◆ **PROBLEM DESCRIPTION**
From the first line of the data below, repeat each line exactly until you reach the line with "RN = random.Random(11)"; include that line too.

◆ **COLLECTED MATERIAL**
— start —

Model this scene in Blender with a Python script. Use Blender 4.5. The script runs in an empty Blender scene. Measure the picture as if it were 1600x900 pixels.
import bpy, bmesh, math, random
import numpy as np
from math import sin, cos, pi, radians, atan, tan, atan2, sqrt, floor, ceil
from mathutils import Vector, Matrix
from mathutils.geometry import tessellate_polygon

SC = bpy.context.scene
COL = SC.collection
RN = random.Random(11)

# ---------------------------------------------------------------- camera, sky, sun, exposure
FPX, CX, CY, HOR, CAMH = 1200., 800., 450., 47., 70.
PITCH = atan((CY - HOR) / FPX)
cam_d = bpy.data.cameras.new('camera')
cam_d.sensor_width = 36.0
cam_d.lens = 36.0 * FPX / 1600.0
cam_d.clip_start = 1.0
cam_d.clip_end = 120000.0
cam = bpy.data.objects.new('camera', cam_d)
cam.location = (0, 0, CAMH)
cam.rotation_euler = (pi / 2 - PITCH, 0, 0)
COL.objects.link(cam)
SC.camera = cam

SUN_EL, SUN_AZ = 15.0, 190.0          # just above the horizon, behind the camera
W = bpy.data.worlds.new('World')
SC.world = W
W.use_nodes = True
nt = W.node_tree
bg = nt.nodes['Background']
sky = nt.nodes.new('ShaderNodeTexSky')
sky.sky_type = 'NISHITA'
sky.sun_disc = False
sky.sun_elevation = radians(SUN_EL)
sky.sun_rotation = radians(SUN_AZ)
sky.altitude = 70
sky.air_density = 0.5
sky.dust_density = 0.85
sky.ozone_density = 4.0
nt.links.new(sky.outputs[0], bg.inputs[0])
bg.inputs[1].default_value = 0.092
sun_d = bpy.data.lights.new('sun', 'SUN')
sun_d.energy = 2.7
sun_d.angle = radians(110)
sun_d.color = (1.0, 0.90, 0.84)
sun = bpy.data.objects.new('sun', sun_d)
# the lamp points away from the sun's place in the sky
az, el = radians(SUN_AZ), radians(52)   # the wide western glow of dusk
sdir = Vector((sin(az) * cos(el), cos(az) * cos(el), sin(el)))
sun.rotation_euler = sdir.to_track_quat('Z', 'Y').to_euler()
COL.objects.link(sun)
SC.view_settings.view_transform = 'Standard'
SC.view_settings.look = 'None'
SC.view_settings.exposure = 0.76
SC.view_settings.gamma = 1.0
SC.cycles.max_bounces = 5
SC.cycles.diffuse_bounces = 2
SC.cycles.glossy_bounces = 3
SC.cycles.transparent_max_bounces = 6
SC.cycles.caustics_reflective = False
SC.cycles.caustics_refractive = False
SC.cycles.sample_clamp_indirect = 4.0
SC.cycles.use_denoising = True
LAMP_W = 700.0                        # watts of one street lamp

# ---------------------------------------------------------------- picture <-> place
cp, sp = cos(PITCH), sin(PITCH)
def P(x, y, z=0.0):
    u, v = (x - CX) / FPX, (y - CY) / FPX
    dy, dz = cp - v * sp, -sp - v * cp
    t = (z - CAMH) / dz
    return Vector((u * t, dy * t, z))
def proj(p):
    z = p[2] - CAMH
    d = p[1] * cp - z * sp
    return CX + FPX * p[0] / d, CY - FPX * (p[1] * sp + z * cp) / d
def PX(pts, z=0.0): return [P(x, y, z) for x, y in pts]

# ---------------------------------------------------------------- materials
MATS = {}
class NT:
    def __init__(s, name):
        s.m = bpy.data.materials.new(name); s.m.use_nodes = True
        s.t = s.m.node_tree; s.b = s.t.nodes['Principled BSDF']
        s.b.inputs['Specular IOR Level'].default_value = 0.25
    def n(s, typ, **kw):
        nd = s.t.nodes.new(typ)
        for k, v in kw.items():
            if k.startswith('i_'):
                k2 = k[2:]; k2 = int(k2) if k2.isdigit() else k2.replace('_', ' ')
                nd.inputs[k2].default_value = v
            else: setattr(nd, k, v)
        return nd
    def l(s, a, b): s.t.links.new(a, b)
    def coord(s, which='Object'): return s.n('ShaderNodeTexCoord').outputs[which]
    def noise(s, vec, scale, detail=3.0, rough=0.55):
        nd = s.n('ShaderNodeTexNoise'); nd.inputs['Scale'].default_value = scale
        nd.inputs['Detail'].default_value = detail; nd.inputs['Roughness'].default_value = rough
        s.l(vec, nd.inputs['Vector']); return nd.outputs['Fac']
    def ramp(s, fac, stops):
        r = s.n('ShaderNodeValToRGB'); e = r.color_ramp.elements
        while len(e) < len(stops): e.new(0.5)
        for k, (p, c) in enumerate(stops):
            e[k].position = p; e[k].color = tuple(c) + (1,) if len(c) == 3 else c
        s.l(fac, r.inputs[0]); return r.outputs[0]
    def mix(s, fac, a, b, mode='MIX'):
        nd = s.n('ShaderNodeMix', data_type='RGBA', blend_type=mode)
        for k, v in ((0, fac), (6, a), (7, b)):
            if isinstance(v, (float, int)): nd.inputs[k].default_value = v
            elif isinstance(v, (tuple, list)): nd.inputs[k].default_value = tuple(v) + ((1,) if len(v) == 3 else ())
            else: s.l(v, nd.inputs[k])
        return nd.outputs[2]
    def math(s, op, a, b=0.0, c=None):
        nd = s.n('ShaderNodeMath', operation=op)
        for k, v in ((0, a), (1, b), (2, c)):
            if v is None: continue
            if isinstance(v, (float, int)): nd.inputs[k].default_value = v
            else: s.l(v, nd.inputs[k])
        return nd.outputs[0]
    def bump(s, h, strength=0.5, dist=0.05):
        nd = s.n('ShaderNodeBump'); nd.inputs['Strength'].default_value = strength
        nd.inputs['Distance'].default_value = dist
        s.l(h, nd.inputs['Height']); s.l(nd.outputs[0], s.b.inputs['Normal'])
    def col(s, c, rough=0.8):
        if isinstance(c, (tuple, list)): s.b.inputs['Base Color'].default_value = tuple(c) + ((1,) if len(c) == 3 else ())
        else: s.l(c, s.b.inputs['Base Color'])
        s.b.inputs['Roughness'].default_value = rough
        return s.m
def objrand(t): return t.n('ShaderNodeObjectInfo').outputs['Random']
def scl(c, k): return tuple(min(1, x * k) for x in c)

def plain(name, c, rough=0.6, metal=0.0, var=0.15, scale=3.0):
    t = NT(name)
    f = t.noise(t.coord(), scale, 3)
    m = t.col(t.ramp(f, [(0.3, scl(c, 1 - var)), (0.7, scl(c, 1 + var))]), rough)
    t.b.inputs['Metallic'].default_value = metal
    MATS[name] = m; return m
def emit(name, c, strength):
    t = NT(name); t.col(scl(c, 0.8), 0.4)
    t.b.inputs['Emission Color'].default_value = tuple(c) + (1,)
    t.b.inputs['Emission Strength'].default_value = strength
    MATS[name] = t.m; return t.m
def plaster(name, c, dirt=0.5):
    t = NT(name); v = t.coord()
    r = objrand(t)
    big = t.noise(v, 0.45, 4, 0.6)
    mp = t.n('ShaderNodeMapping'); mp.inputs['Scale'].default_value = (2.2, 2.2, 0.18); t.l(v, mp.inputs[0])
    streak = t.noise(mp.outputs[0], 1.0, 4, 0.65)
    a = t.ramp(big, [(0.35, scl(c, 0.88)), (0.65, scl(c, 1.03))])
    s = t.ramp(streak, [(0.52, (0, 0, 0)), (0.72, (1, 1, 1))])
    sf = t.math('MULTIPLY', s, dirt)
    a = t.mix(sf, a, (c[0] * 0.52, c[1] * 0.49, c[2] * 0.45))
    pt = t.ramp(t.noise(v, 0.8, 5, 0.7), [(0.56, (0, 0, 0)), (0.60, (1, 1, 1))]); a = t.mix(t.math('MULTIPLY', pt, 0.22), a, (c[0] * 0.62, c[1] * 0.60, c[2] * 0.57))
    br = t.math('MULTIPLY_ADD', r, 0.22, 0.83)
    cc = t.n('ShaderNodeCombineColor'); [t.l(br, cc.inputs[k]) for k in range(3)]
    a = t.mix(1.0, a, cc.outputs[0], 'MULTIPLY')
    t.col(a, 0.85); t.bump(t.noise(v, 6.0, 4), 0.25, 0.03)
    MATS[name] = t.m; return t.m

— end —

◆ **THE COMPLETED TASK**
Model this scene in Blender with a Python script. Use Blender 4.5. The script runs in an empty Blender scene. Measure the picture as if it were 1600x900 pixels.
import bpy, bmesh, math, random
import numpy as np
from math import sin, cos, pi, radians, atan, tan, atan2, sqrt, floor, ceil
from mathutils import Vector, Matrix
from mathutils.geometry import tessellate_polygon

SC = bpy.context.scene
COL = SC.collection
RN = random.Random(11)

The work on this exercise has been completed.